What Dat?

The NTSB report includes a second-by-second timeline showing what the software was "thinking" as it approached Herzberg, who was pushing a bicycle across a multi-lane road far from any crosswalk:

  • 5.2 seconds before impact, the system classified her as an "other" object.
  • 4.2 seconds before impact, she was reclassified as a vehicle.
  • Between 3.8 and 2.7 seconds before impact, the classification alternated several times between "vehicle" and "other."
  • 2.6 seconds before impact, the system classified Herzberg and her bike as a bicycle.
  • 1.5 seconds before impact she became "unknown."
  • 1.2 seconds before impact she became a "bicycle" again.

It saw her five seconds before it ran her over.

Two things are noteworthy about this sequence of events. First, at no point did the system classify her as a pedestrian. According to the NTSB, that's because "the system design did not include consideration for jaywalking pedestrians."

Second, the constantly switching classifications prevented Uber's software from accurately computing her trajectory and realizing she was on a collision course with the vehicle. You might think that if a self-driving system sees an object moving into the path of the vehicle, it would put on its brakes even if it wasn't sure what kind of object it was. But that's not how Uber's software worked.

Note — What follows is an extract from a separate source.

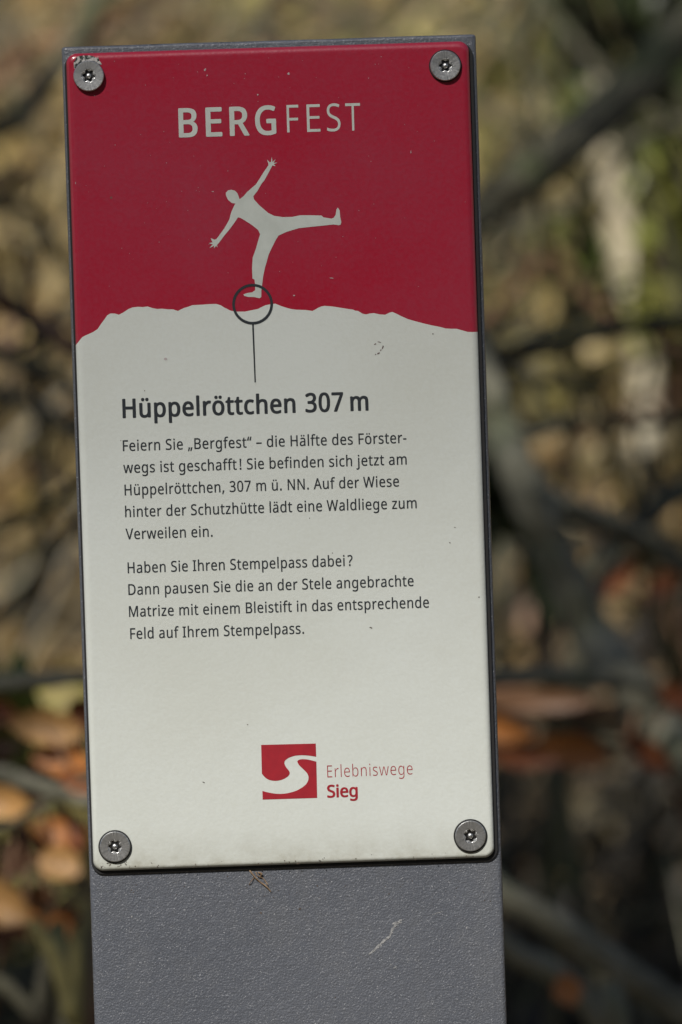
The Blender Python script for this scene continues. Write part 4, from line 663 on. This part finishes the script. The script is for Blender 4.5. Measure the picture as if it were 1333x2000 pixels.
for lab, pts, m, sd in [
    ('slender dark twig rising steeply beside the upper right corner of the post', [(960, 520, 4.4, 24), (1000, 380, 4.4, 24), (1030, 260, 4.4, 22), (1020, 130, 4.4, 20), (1050, 0, 4.4, 20), (1080, -200, 4.4, 16)], M_b_dark, 61),
    ('slender dark twig slanting down through the top right background', [(1000, -120, 4.5, 26), (1060, 0, 4.5, 26), (1130, 90, 4.5, 24), (1220, 180, 4.5, 22), (1360, 260, 4.5, 20), (1500, 300, 4.5, 14)], M_b_dark, 62),
    ('forked dark twig under the thick slanting branch', [(940, 470, 4.5, 22), (1040, 430, 4.5, 22), (1120, 400, 4.5, 20), (1200, 300, 4.5, 20), (1320, 240, 4.5, 18), (1500, 200, 4.5, 12)], M_b_dark, 63),
    ('thin brown twig climbing across the middle right background', [(930, 640, 4.6, 22), (1010, 560, 4.6, 22), (1080, 500, 4.6, 20), (1130, 560, 4.6, 20), (1230, 640, 4.6, 18), (1400, 700, 4.6, 14)], M_b_brown, 64),
    ('thin arching twig between the two dark level branches', [(940, 720, 4.3, 22), (1060, 745, 4.3, 22), (1170, 740, 4.3, 20), (1260, 700, 4.3, 18), (1360, 680, 4.3, 16), (1480, 700, 4.3, 12)], M_b_dark, 65),
    ('slender upright twig crossing the level branch at the right', [(1100, 1010, 4.4, 22), (1115, 900, 4.4, 22), (1120, 800, 4.4, 20), (1105, 700, 4.4, 20), (1130, 600, 4.4, 18), (1150, 420, 4.4, 12)], M_b_dark, 66),
    ('slender brown twig climbing at the upper left edge', [(-120, 260, 4.5, 26), (0, 150, 4.5, 26), (60, 90, 4.5, 24), (150, 70, 4.5, 22), (260, 20, 4.5, 20), (380, -100, 4.5, 14)], M_b_brown, 67),
    ('slender upright dark twig above the upper left corner of the post', [(180, 300, 4.5, 26), (170, 150, 4.5, 26), (165, 50, 4.5, 24), (180, -60, 4.5, 22), (200, -300, 4.5, 16)], M_b_dark, 68),
    ('dark twig arching behind the left edge of the post at half height', [(-150, 430, 4.3, 24), (0, 400, 4.3, 26), (80, 430, 4.3, 26), (130, 520, 4.3, 24), (220, 620, 4.3, 22), (330, 660, 4.3, 18)], M_b_dark, 69),
    ('pale grey twig sweeping down beside the middle of the post at the left', [(-160, 720, 4.2, 34), (-20, 760, 4.2, 34), (60, 790, 4.2, 34), (130, 830, 4.2, 32), (220, 900, 4.2, 28), (330, 1000, 4.2, 22)], M_b_grey, 70),
    ('dark upright twig at the left edge beside the heading', [(90, 1130, 4.2, 26), (80, 1000, 4.2, 26), (70, 890, 4.2, 24), (80, 780, 4.2, 22), (60, 640, 4.2, 18), (40, 480, 4.2, 12)], M_b_dark, 71),
    ('dark twig leaning towards the post above the pale level branch', [(-80, 1260, 4.0, 26), (0, 1200, 4.0, 28), (70, 1130, 4.0, 28), (130, 1050, 4.0, 26), (230, 930, 4.0, 22), (300, 800, 4.0, 16)], M_b_dark, 72)]:
    branch('bare_twig', lab, 'twig', pts, m, seed=sd, twigs=3, tl=.1, tr=.0016)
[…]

The system used an object's previously observed locations to help compute its speed and predict its future path. However, "if the perception system changes the classification of a detected object, the tracking history of that object is no longer considered when generating new trajectories," the NTSB reports.

What this meant in practice was that, because the system couldn't tell what kind of object Herzberg and her bike were, the system acted as though she wasn't moving.

...

A 2018 report from Business Insider's Julie Bort suggested a possible reason for these puzzling design decisions: the team was preparing to give a demo ride to Uber's recently hired CEO Dara Khosrowshahi. Engineers were asked to reduce the number of "bad experiences" experienced by riders. Shortly afterward, Uber announced that it was "turning off the car's ability to make emergency decisions on its own, like slamming on the brakes or swerving hard."

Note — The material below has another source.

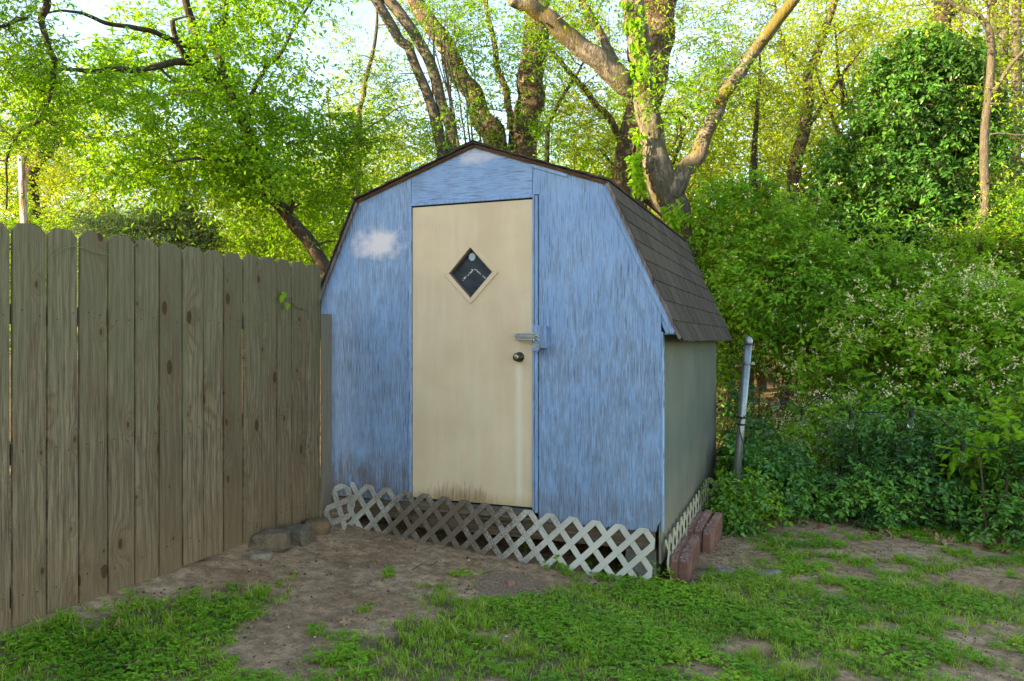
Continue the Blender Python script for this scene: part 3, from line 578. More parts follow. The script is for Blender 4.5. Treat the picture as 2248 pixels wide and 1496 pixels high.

Don't worry, the software driving the car that's coming at you will have been written by uncompromised omnipotent super-humans who won't overlook anything.

One thought on “What Dat?

  1. Mark Low

    The only places I can think of that would be suitable for self-driving cars are huge, sprawling corporate campuses where ferrying people back and forth between buildings is the norm, and the grounds of airports, where the likelihood of encountering a pedestrian is zero.

    The idea that they are suitable in places where people actually live is so ridiculous I can’t believe these articles even entertain that premise.

    In my Brooklyn neighborhood, the expressway runs directly over Park Avenue. If you start your car on Park Avenue, Google Maps thinks you’re on the expressway.

    I feel like self driving cars would have been a great thing to plan for in like…. 1900? Because the roads weren’t developed with them in mind.

    But now, this technology is not about cars at all. It’s about investment dollars. That seems to be the missing component in every discussion about their purported “safety.” Even the provided quote from Uber shows us how easy it is to court those dollars. They have a team. So they put together a team that cost x, and likely courted 4x in investment dollars. Lawsuits will probably also cost x. So it was profitable, regardless of outcomes.